Pedro Miguel
Uno de los errores más garrafales de Nicolás Maduro –más que la presunta parábola de Chávez convertido en pajarito– fue comparar la situación venezolana del momento, en el discurso que pronunció tras el anuncio de su apretada victoria en las elecciones presidenciales del domingo pasado, con las que se configuraron en los comicios presidenciales de 2000 en Estados Unidos y de 2006 en México.
En los primeros el triunfo fue adjudicado, después de un jaloneo memorable, al republicano George W. Bush, a pesar de los indicios de que su mayoría en el colegio electoral fue conseguida mediante manipulaciones fraudulentas en Florida, entonces gobernada por Jeb Bush, hermano del favorecido.
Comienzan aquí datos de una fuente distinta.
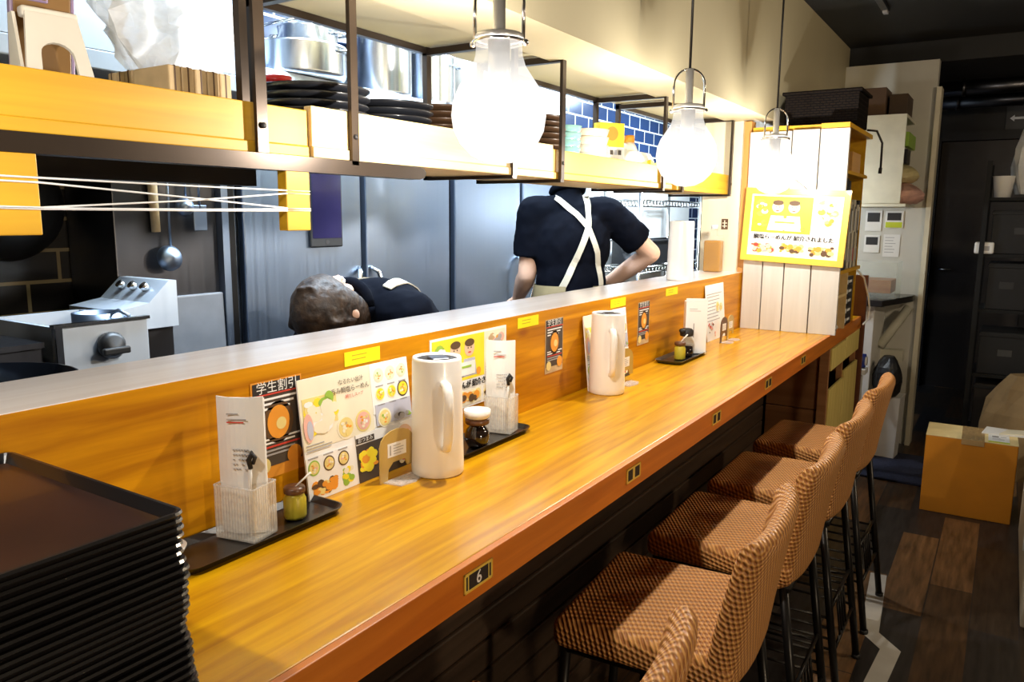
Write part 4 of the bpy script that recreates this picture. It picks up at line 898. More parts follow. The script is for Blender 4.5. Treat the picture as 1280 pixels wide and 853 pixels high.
# white box menu and page menu at the far end
t = thing('box_menu', 'white card folded into an upright box on the farthest condiment tray', 'menu', (-1.105, 3.19, CZ+0.006), R(28))
b = MB(); b.b2((-0.045, -0.03, 0), (0.045, 0.03, 0.222), M_paper, bevel=0.002); b.b2((-0.045, -0.0305, 0.222), (0.045, -0.026, 0.236), M_paper); b.build('card', t)
M = basis((1, 0, 0), (0, 0, 1), (0, -1, 0), (0, -0.0305, 0)); b = MB(); bars(b, M, -0.03, 0.19, 0.05, 2, M_inkgrey, 0.008, 0.002); b.rect(-0.012, 0.07, -0.008, 0.13, M_inkgrey, M); b.build('print', t)
t = thing('page_menu', 'white printed page leaning on the ledge at the far end of the counter', 'menu', (-1.160, 3.66, CZ), R(90))
M = basis((1, 0, 0), (0, 0, 1), (0, -1, 0), (0, 0, 0)) @ RX(-5); b = MB(); b.rect(-0.135, 0.0, 0.135, 0.265, M_paper, M, 0, 0.002); b.build('sheet', t)
b = MB(); b.rect(-0.12, 0.218, 0.10, 0.222, M_inkgrey, M, 0.002); bars(b, M, -0.12, 0.205, 0.20, 8, M_inkgrey, 0.016, 0.004, 0.002, 6); dish(b, M, 0.03, 0.155, 0.026, 0.003, M_pcream, M_pbroth, M_porange); dish(b, M, 0.08, 0.15, 0.022, 0.003, M_pcream, M_pbroth, M_pgreen); fleck(b, M, -0.12, 0.01, 0.0, 0.09, 7, [M_inkred, M_ppink, M_inkbrown], 0.003, (0.006, 0.012), 40); b.build('print', t)
for k, (y, m, lb) in enumerate(((3.575, M_lidbrown, 'brown-topped clear acrylic stand in front of the white page menu'), (3.675, M_ochre, 'ochre acrylic stand with a white tag in front of the white page menu'))):
    card_stand((-1.10, y, CZ), R(88), 0.09, 0.12, lb, m)

# ================================================================== things on the shelf
SZ = 1.7205
t = thing('phone_stand', 'white plastic A-shaped phone stand with an arched cut-out at the left end of the shelf', 'stand', (-1.395, 0.735, SZ), R(82))
M = T(0, -0.055, 0) @ RX(-14) @ basis((1, 0, 0), (0, 0, 1), (0, -1, 0), (0, 0, 0))
b = MB(); ho = 0.187
outl = [(-0.062, 0), (-0.040, ho), (0.040, ho), (0.062, 0)]
cut = [(-0.030, 0.062)] + [(0.0+0.026*math.cos(R(a)), 0.118+0.022*math.sin(R(a))) for a in range(180, -1, -20)] + [(0.030, 0.062), (0.024, 0.046), (-0.024, 0.046)]
tt = bmesh.new()                               # plate with an arched window
o_ = [tt.verts.new((x, y, 0)) for x, y in outl]; i_ = [tt.verts.new((x, y, 0)) for x, y in cut]
n = len(cut)
L0, L1, R1, R0 = o_
for f in ([L0, L1]+[i_[k] for k in range(5, -1, -1)]+[i_[n-1]], [L1, R1]+[i_[k] for k in range(n-4, 4, -1)], [R1, R0]+[i_[n-2], i_[n-3], i_[n-4]], [R0, L0]+[i_[n-1], i_[n-2]]):
    try: tt.faces.new(f)
    except ValueError: pass
e = bmesh.ops.extrude_face_region(tt, geom=tt.faces[:]); bmesh.ops.translate(tt, vec=(0, 0, 0.007), verts=[v for v in e['geom'] if isinstance(v, bmesh.types.BMVert)])
bmesh.ops.recalc_face_normals(tt, faces=tt.faces); b.absorb(tt, M_standw, M); b.build('front_plate', t)
b = MB(); b.prism([(-0.055, 0), (-0.012, ho*0.96), (0.006, ho*0.96), (0.028, 0)], 0.0, 0.005, M_standw, basis((0, 1, 0), (0, 0, 1), (1, 0, 0), (-0.058, 0, 0)) @ RY(-0)); b.b2((-0.058, 0.0, 0), (0.058, 0.028, 0.005), M_standw); b.build('side_plate', t)
b = MB(); b.box((0, -0.002, ho*0.985), (0.088, 0.022, 0.018), M_standw, None, 0.005, 3); b.build('hinge', t)
t = thing('smartphone', 'smartphone in a lilac case propped on the white stand, camera side showing', 'phone', (-1.425, 0.738, SZ), R(82))
Mp = T(0, 0.022, 0.004) @ RX(9) 
b = MB(); b.box((0, 0.0, 0.150), (0.092, 0.011, 0.30), M_brownp, Mp, 0.004, 3); b.build('back', t)
b = MB(); 
for s in (-1, 1): b.box((s*0.047, 0, 0.15), (0.006, 0.013, 0.302), M_lilac, Mp, 0.002)
b.build('case', t)
b = MB(); b.box((-0.018, -0.007, 0.235), (0.052, 0.006, 0.058), M_lilac, Mp, 0.003, 3); b.box((-0.018, -0.0105, 0.235), (0.044, 0.002, 0.050), M_brownp, Mp, 0.001)
lens = []
for (x, z) in ((-0.030, 0.225), (-0.008, 0.223), (-0.028, 0.247), (-0.006, 0.247)): lens.append((x, z))
cm = b.build('camera', t)
for x, z in lens: b = MB(); b.cyl((x, -0.0105, z), (x, -0.0135, z), 0.0085 if z < .24 else .006, M_ink, n=16, M=Mp); b.build('lens', cm)
# kraft packs
pm = MB(); pm.box((0, 0, 0.034), (0.112, 0.027, 0.067), M_kraft, None, 0.003); pm.box((0.0, 0.0, 0.034), (0.1135, 0.003, 0.068), M_inkbrown)
pk = pm.build('paper_pack')
first = True; cols = ['left end', 'second from the left', 'middle', 'second from the right', 'right end']
for r in range(2):
    for c in range(5):
        o = pk if first else pk.copy()
        if not first: COL.objects.link(o)
        first = False; o.location = (-1.418+0.002*((c*3+r) % 3-1), 0.945+c*0.0285, SZ+r*0.0685)
        tag(o, f'kraft paper pack, {"lower" if r == 0 else "upper"} row, {cols[c]} of the pile side facing the counter', 'pack', 'pile of kraft paper packs')
    for c in range(3):
        o = pk.copy(); COL.objects.link(o); o.rotation_euler = (0, 0, R(90)); o.location = (-1.492-c*0.0285, 0.988, SZ+r*0.0685)
        tag(o, f'kraft paper pack, {"lower" if r == 0 else "upper"} row, kitchen side of pile, {["next to front packs", "middle one", "far end"][c]}', 'pack', 'pile of kraft paper packs')
# crumpled clear bag
b = MB(); rings = []; rnd = random.Random(11); n = 26
ph = [rnd.uniform(0, 6.28) for _ in range(6)]
for j in range(11):
    v = j/10; r = 0.035+0.085*math.sin(math.pi*min(1, v*0.85+0.1))**0.8 if j < 9 else 0.07-0.02*(j-8)
    ring = []
    for k in range(n):
        a = 2*math.pi*k/n; rr = r*(1+0.22*math.sin(3*a+ph[0]+4*v)+0.15*math.sin(7*a+ph[1]-5*v)+0.08*rnd.uniform(-1, 1))
        ring.append((rr*0.55*math.cos(a), rr*1.1*math.sin(a), v*0.215))
    rings.append(ring)
b.ring_loft(rings, M_film, True, smooth=False); solo(b, 'plastic_bag', 'crumpled clear plastic bag standing on the kraft paper packs', 'bag', (-1.475, 1.005, SZ+0.138))
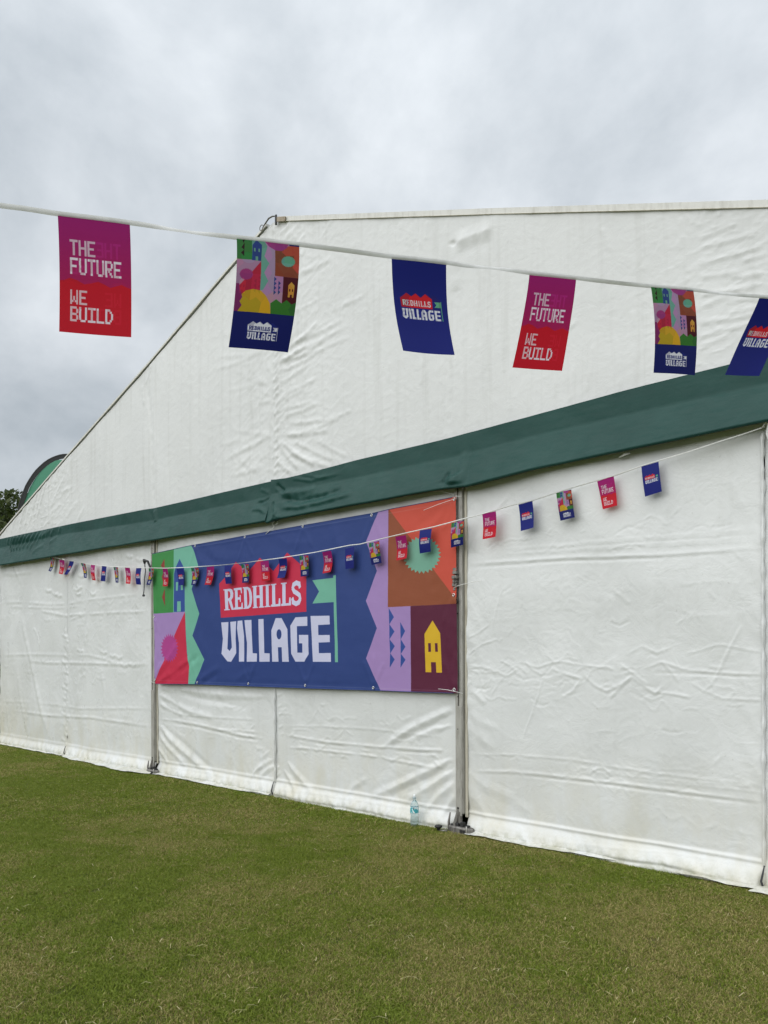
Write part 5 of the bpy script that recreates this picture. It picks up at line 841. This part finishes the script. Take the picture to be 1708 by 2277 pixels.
def scatter(name,pts,src,smin,smax,label,seed):
    rs=np.random.RandomState(seed)
    me=bpy.data.meshes.new(name); me.from_pydata([(x,y,0) for x,y in pts],[],[]); me.update()
    at_=me.attributes.new('rz','FLOAT','POINT'); at_.data.foreach_set('value',(rs.rand(len(pts))*6.283).astype(np.float32))
    at_=me.attributes.new('sc','FLOAT','POINT'); at_.data.foreach_set('value',((smin+(smax-smin)*rs.rand(len(pts)))*np.array([1.35 if (y>-.22 or (y>-.34 and -5.1<x<-2.4)) else 1. for x,y in pts])).astype(np.float32))
    o=bpy.data.objects.new(name,me); col.objects.link(o); tag(o,label,'grass',kind='stuff')
    ng=bpy.data.node_groups.new(name+'_nodes','GeometryNodeTree'); ng.interface.new_socket('Geometry',in_out='INPUT',socket_type='NodeSocketGeometry'); ng.interface.new_socket('Geometry',in_out='OUTPUT',socket_type='NodeSocketGeometry')
    N=ng.nodes;L_=ng.links; gi=N.new('NodeGroupInput'); go=N.new('NodeGroupOutput'); ip=N.new('GeometryNodeInstanceOnPoints'); oi_=N.new('GeometryNodeObjectInfo'); oi_.inputs['Object'].default_value=src; oi_.inputs['As Instance'].default_value=True
    a=N.new('GeometryNodeInputNamedAttribute'); a.data_type='FLOAT'; a.inputs['Name'].default_value='rz'; s=N.new('GeometryNodeInputNamedAttribute'); s.data_type='FLOAT'; s.inputs['Name'].default_value='sc'
    cx_=N.new('ShaderNodeCombineXYZ'); L_.new(a.outputs['Attribute'],cx_.inputs[2]); L_.new(gi.outputs[0],ip.inputs['Points']); L_.new(oi_.outputs['Geometry'],ip.inputs['Instance'])
    L_.new(cx_.outputs[0],ip.inputs['Rotation']); L_.new(s.outputs['Attribute'],ip.inputs['Scale']); L_.new(ip.outputs[0],go.inputs[0])
    md=o.modifiers.new('scatter','NODES'); md.node_group=ng; return o
rs=np.random.RandomState(21)
fwv=np.array([math.sin(YAW),math.cos(YAW)]); rtv=np.array([math.cos(YAW),-math.sin(YAW)])
nearp=[];farp=[]
st=.155
gx=np.arange(-16,12,st); gy=np.arange(-14,.2,st)
for x in gx:
    for y in gy:
        xx=x+rs.uniform(-.06,.06); yy=y+rs.uniform(-.06,.06); d=np.array([xx,yy])-CAM[:2]; z=d@fwv; l=d@rtv
        if z<1.6 or abs(l)>z*.56+1.9: continue
        lim=-.11
        if yy>lim and -7.9<xx<7.9: yy=lim-rs.rand()*.05
        if -5.1<xx<-2.45: yy=min(yy,-.27)
        if z<7.0: nearp.append((xx,yy))
        elif z<15: farp.append((xx,yy))
src1=patch(1,.14,1100,1.0,6); src2=patch(2,.15,420,1.7,2)
scatter('grass',nearp,src1,.80,1.30,'short mown grass of the lawn nearest the camera',1)
scatter('grass',farp,src2,.9,1.2,'short mown grass along the foot of the marquee',2)
# loose dry clippings lying on top
rs=np.random.RandomState(8); mb=MB()
for k in range(420):
    z=2.9+rs.rand()**1.3*7; l=(rs.rand()-.5)*1.15*z; x,y=CAM[:2]+fwv*z+rtv*l
    if y>-.35: continue
    a=rs.rand()*6.28; L=.025+.055*rs.rand(); w=.0011+.0007*rs.rand(); dx,dy=math.cos(a),math.sin(a); h0=.018+.006*rs.rand(); b=rs.uniform(-.012,.012)
    mb.add([(x-dy*w,y+dx*w,h0),(x+dy*w,y-dx*w,h0),(x+dx*L*.5+dy*w-dy*b,y+dy*L*.5-dx*w+dx*b,h0+.008),(x+dx*L*.5-dy*w-dy*b,y+dy*L*.5+dx*w+dx*b,h0+.008),(x+dx*L,y+dy*L,h0-.004)],[(0,1,2,3),(3,2,4)])
tag(mb.build('grass_clippings',mat('dry_straw',(.46,.40,.22),.7)),'pale dry grass clippings lying loose on the lawn','clippings',kind='stuff')
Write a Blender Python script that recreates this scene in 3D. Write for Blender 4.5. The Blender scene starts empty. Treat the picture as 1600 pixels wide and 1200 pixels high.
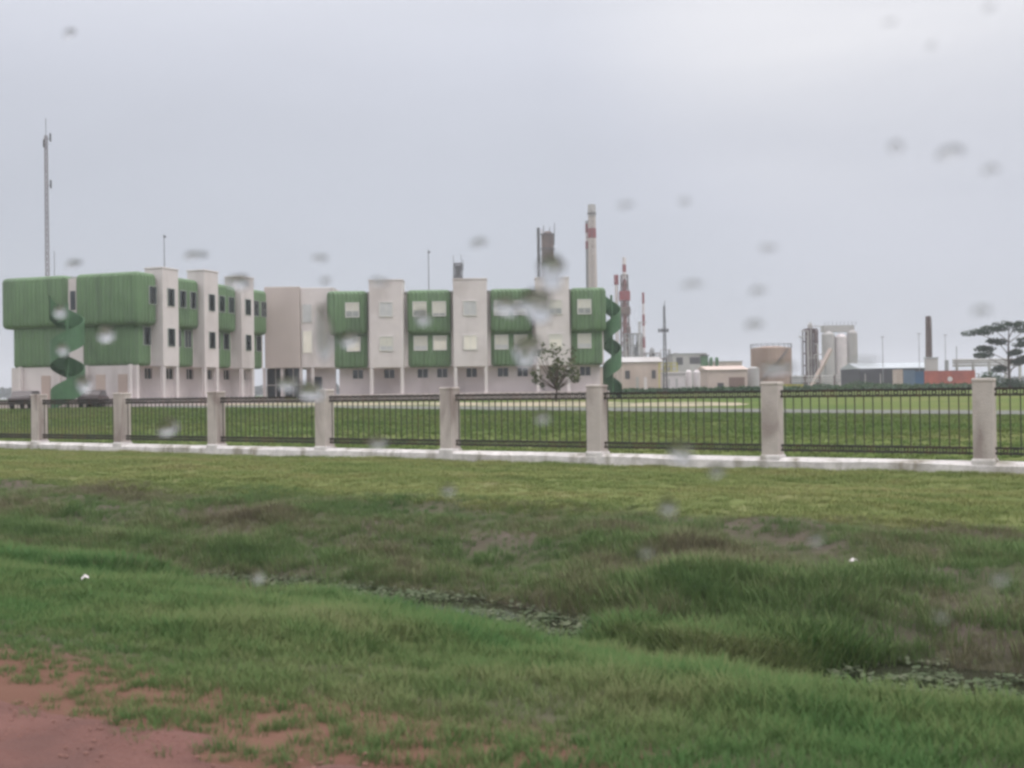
import bpy, bmesh, math, random
import numpy as np
from mathutils import Vector, Matrix, Euler, noise as mnoise
R = math.radians
C = bpy.context.scene.collection
scene = bpy.context.scene

# ------------------------------------------------------------------ camera
CAMZ = 2.0
FPX = 1716.0                       # focal length in pixels of the 1600 px wide photograph
cam_d = bpy.data.cameras.new('camera'); cam = bpy.data.objects.new('camera', cam_d); C.objects.link(cam)
scene.camera = cam
cam_d.sensor_width = 36.0
cam_d.lens = FPX / 1600 * 36.0
cam_d.clip_start = 0.05; cam_d.clip_end = 12000
ROLL = R(0.80); PITCH = R(0.40)
cam.matrix_world = Matrix.Translation((0, 0, CAMZ)) @ Matrix.Rotation(R(90) + PITCH, 4, 'X') @ Matrix.Rotation(-ROLL, 4, 'Z')
cam_d.dof.use_dof = True
cam_d.dof.focus_distance = 75.0
cam_d.dof.aperture_fstop = 3.2
CM = cam.matrix_world.to_3x3()

def at(px, py, Y):
    """world point seen at photo pixel (px, py), at depth Y"""
    d = CM @ Vector(((px - 800) / FPX, (600 - py) / FPX, -1))
    return Vector((0, 0, CAMZ)) + d * (Y / d.y)

# ------------------------------------------------------------------ sky and sun (overcast)
SUN_EL, SUN_AZ = 52, 125           # degrees; azimuth from +Y, clockwise seen from above
w = bpy.data.worlds.new('World'); scene.world = w; w.use_nodes = True
nt = w.node_tree; nt.nodes.clear()
def N(tree, t, **kw):
    n = tree.nodes.new(t)
    for k, v in kw.items(): setattr(n, k, v)
    return n
def L(tree, a, b): tree.links.new(a, b)
out = N(nt, 'ShaderNodeOutputWorld'); bg = N(nt, 'ShaderNodeBackground'); L(nt, bg.outputs[0], out.inputs[0])
sky = N(nt, 'ShaderNodeTexSky', sky_type='NISHITA', sun_disc=False)
sky.sun_elevation = R(SUN_EL); sky.sun_rotation = R(SUN_AZ)
tc = N(nt, 'ShaderNodeTexCoord'); sep = N(nt, 'ShaderNodeSeparateXYZ'); L(nt, tc.outputs['Generated'], sep.inputs[0])
def M(tree, op, a, b=None, clamp=False):
    n = N(tree, 'ShaderNodeMath', operation=op, use_clamp=clamp)
    for i, v in enumerate((a, b)):
        if v is None: continue
        if isinstance(v, (int, float)): n.inputs[i].default_value = v
        else: L(tree, v, n.inputs[i])
    return n.outputs[0]
zc = M(nt, 'MAXIMUM', sep.outputs[2], 0.0)
z2 = M(nt, 'MULTIPLY', zc, zc)
lum = M(nt, 'ADD', M(nt, 'ADD', 1.0, M(nt, 'MULTIPLY', zc, 0.42)), M(nt, 'MULTIPLY', M(nt, 'MULTIPLY', z2, zc), 5.2))
# broad, low contrast cloud masses
mp = N(nt, 'ShaderNodeMapping'); mp.inputs['Scale'].default_value = (1, 1, 2.6); mp.inputs['Location'].default_value = (3.1, .4, 1.7)
L(nt, tc.outputs['Generated'], mp.inputs[0])
n1 = N(nt, 'ShaderNodeTexNoise'); n1.inputs['Scale'].default_value = 1.7; n1.inputs['Detail'].default_value = 6; n1.inputs['Roughness'].default_value = .45
n1.inputs['Distortion'].default_value = .5
L(nt, mp.outputs[0], n1.inputs['Vector'])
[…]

En cuanto a la elección presidencial de 2006 en México, el
triunfode Felipe Calderón fue fabricado, entre otros medios, con un descarado trasvase de votos emitidos a favor del priísta Roberto Madrazo y que fueron a parar al caudal electoral del aspirante oficialista, a fin de darle una ventaja de 1 por ciento –que a la postre se redujo al célebre 0.56– por encima del vencedor real de los comicios, que fue Andrés Manuel López Obrador. De acuerdo con los exhaustivos análisis estadísticos realizados por varios autores y recopilados por Héctor Díaz-Polanco en La cocina del Diablo, los verdaderos resultados de esos comicios pudieron ser algo así como 34 por ciento para AMLO, 30 por ciento para FCH y 27 por ciento para RMP.
Los paralelismos resultan tanto más desafortunados si se considera que, de acuerdo con la información disponible, en cambio, las presidenciales del domingo pasado en Venezuela pudieron estar marcadas por la inequidad de los organismos institucionales a favor de Maduro y por las campañas sucias antichavistas organizadas por los sectores oligárquicos y sus respaldos del exterior, pero no por una manipulación de los resultados electorales, como pudo ocurrir en Estados Unidos en 2000 y como ocurrió en México en 2006. Qué necesidad de enumerarse entre defraudadores de derecha que resultaron ser, para colmo, gobernantes ineptos y sangrientos. Por si fuera poco, en su alocución del triunfo el candidato chavista confundió las cosas y afirmó que ante el fraude foxista-calderonista,
la izquierda respetó los resultados, algo que resultaba impensable porque quienes fabricaron tales resultados no respetaron el veredicto ciudadano.
Dejando de lado el caso estadunidense, la diferencia sustancial entre México 2006 y Venezuela 2013 es que hace siete años el bando que fue formalmente declarado triunfante rechazó de tajo cualquier posibilidad de recuento de los votos y que Maduro, en cambio, se adelantó a pedir una auditoría de los resultados electorales del domingo. Su rival a la derecha, Henrique Capriles, ha ido más allá y ha pedido un recuento total de los sufragios en papel, algo semejante a la exigencia enarbolada por la izquierda electoral mexicana en 2006:
voto por voto, casilla por casilla. Ahora es claro que en Venezuela ambos procedimientos son inevitables en la obtención de la legitimidad.
Más allá de las insinuaciones de fraude por parte de Capriles –que probablemente sean meramente propagandísticas– y de la nefasta manera en la que Maduro se equiparó con personajes fraudulentos, el problema de fondo, exhibido por estos comicios, es que el chavismo sin Chávez pesa 600 mil votos menos que con Chávez, según indica el cotejo de los resultados de esta elección con los de los comicios de octubre del año pasado. Si el 1.7 por ciento de la ventaja de Maduro es un dato confiable, entonces también es cierto que la sociedad venezolana se ha dividido prácticamente en mitades con respecto al proyecto bolivariano.
Antes que enumerar las dificultades que habrá de afrontar el mandato de Maduro –y si se da por hecho que las revisiones del resultado ratifican su victoria–, hay que pensar en los flancos que se le abren al proyecto con su apretado triunfo. Además de la presión de movilizaciones internas –que sólo puede neutralizarse mediante el recuento total de los votos–, empiezan a aparecer en el exterior agentes
de buena voluntad, como la Casa Blanca –replicada de inmediato por el encargado de la OEA, José Miguel Insulza– que piden el recuento de los sufragios.
Al parecer, el procedimiento no tiene fundamento en la legalidad de Venezuela, pero políticamente es casi inevitable, no para contentar a Washington y a su organismo satélite, sino porque casi la mitad de los electores venezolanos deben ser convencidos de la legitimidad de Maduro.